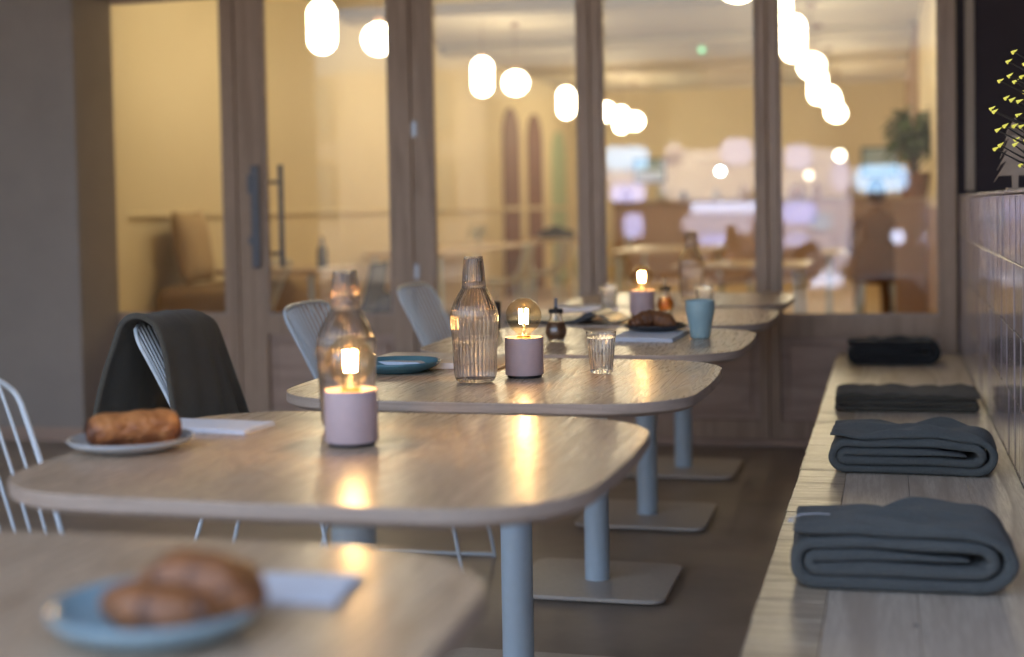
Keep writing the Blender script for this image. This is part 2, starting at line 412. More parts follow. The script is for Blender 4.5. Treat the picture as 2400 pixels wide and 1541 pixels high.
# restaurant shell
t = thing('left_wall', 'long cream restaurant wall with arches and chair rail behind the doors', 'wall', (-4.8, 14, 0))
bmw = bmesh.new(); box(bmw, -.3, 0, -7.1, 8.2, 0, 2.969); obj('wall_face', bmw, M['cream'], t)
obj('chair_rail', bx(.001, .03, -5.8, 8.2, 1.12, 1.165, bev=.006), M['cream'], t)
obj('pilaster', bx(.001, .12, -6.6, -5.85, 0, 2.968, bev=.004), M['cream'], t)
def arch_bm(w, h, d, y):
    bm = bmesh.new(); pts = [(-w / 2, 0)] + [(w / 2 * -math.cos(a), h - w / 2 + w / 2 * math.sin(a)) for a in [PI * k / 16 for k in range(17)]] + [(w / 2, 0)]
    f = bm.faces.new([bm.verts.new((.001, y + p[0], p[1])) for p in pts])
    r = bmesh.ops.extrude_face_region(bm, geom=[f]); bmesh.ops.translate(bm, verts=[v for v in r['geom'] if isinstance(v, bmesh.types.BMVert)], vec=(d, 0, 0))
    bmesh.ops.recalc_face_normals(bm, faces=bm.faces[:]); return bm
for y in (4.2, 5.5): obj('arched_niche', arch_bm(.85, 2.47, .02, y), M['mauve'], t)
obj('green_panel', arch_bm(.9, 2.3, .02, 7.0), M['green'], t)
t = thing('far_wall', 'cream far wall of the restaurant with rosy brown wainscot', 'wall', (-2.2, 22.2, 0))
obj('wall_face', bx(-2.9, 2.9, .05, .3, 0, 2.969), M['cream'], t)
obj('wainscot', bx(-2.0, 2.5, .0, .048, .0, 1.19, bev=.004), M['wainscot'], t)
obj('ledge', bx(-2.02, 2.5, -.08, .047, 1.192, 1.23, bev=.004), M['frame_wood'], t)
t = thing('right_wall', 'restaurant side wall with tall brown window frames beside the plant', 'wall', (.32, 14, 0))
obj('wall_face', bx(0, .3, -7.09, 8.2, 0, 2.969), M['cream'], t)
for y in (1.0, 2.4, 3.8, 5.4, 7.0): obj('window_frame', bx(-.05, -.001, y, y + .32, 1.1, 2.95, bev=.004), M['wainscot'], t)
obj('dado', bx(-.03, -.001, -7.0, 8.1, 0, 1.098), M['wainscot'], t)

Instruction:
Write out the whole listing again, exactly, with no pictures.

Finished answer:
Keep writing the Blender script for this image. This is part 2, starting at line 412. More parts follow. The script is for Blender 4.5. Treat the picture as 2400 pixels wide and 1541 pixels high.
# restaurant shell
t = thing('left_wall', 'long cream restaurant wall with arches and chair rail behind the doors', 'wall', (-4.8, 14, 0))
bmw = bmesh.new(); box(bmw, -.3, 0, -7.1, 8.2, 0, 2.969); obj('wall_face', bmw, M['cream'], t)
obj('chair_rail', bx(.001, .03, -5.8, 8.2, 1.12, 1.165, bev=.006), M['cream'], t)
obj('pilaster', bx(.001, .12, -6.6, -5.85, 0, 2.968, bev=.004), M['cream'], t)
def arch_bm(w, h, d, y):
    bm = bmesh.new(); pts = [(-w / 2, 0)] + [(w / 2 * -math.cos(a), h - w / 2 + w / 2 * math.sin(a)) for a in [PI * k / 16 for k in range(17)]] + [(w / 2, 0)]
    f = bm.faces.new([bm.verts.new((.001, y + p[0], p[1])) for p in pts])
    r = bmesh.ops.extrude_face_region(bm, geom=[f]); bmesh.ops.translate(bm, verts=[v for v in r['geom'] if isinstance(v, bmesh.types.BMVert)], vec=(d, 0, 0))
    bmesh.ops.recalc_face_normals(bm, faces=bm.faces[:]); return bm
for y in (4.2, 5.5): obj('arched_niche', arch_bm(.85, 2.47, .02, y), M['mauve'], t)
obj('green_panel', arch_bm(.9, 2.3, .02, 7.0), M['green'], t)
t = thing('far_wall', 'cream far wall of the restaurant with rosy brown wainscot', 'wall', (-2.2, 22.2, 0))
obj('wall_face', bx(-2.9, 2.9, .05, .3, 0, 2.969), M['cream'], t)
obj('wainscot', bx(-2.0, 2.5, .0, .048, .0, 1.19, bev=.004), M['wainscot'], t)
obj('ledge', bx(-2.02, 2.5, -.08, .047, 1.192, 1.23, bev=.004), M['frame_wood'], t)
t = thing('right_wall', 'restaurant side wall with tall brown window frames beside the plant', 'wall', (.32, 14, 0))
obj('wall_face', bx(0, .3, -7.09, 8.2, 0, 2.969), M['cream'], t)
for y in (1.0, 2.4, 3.8, 5.4, 7.0): obj('window_frame', bx(-.05, -.001, y, y + .32, 1.1, 2.95, bev=.004), M['wainscot'], t)
obj('dado', bx(-.03, -.001, -7.0, 8.1, 0, 1.098), M['wainscot'], t)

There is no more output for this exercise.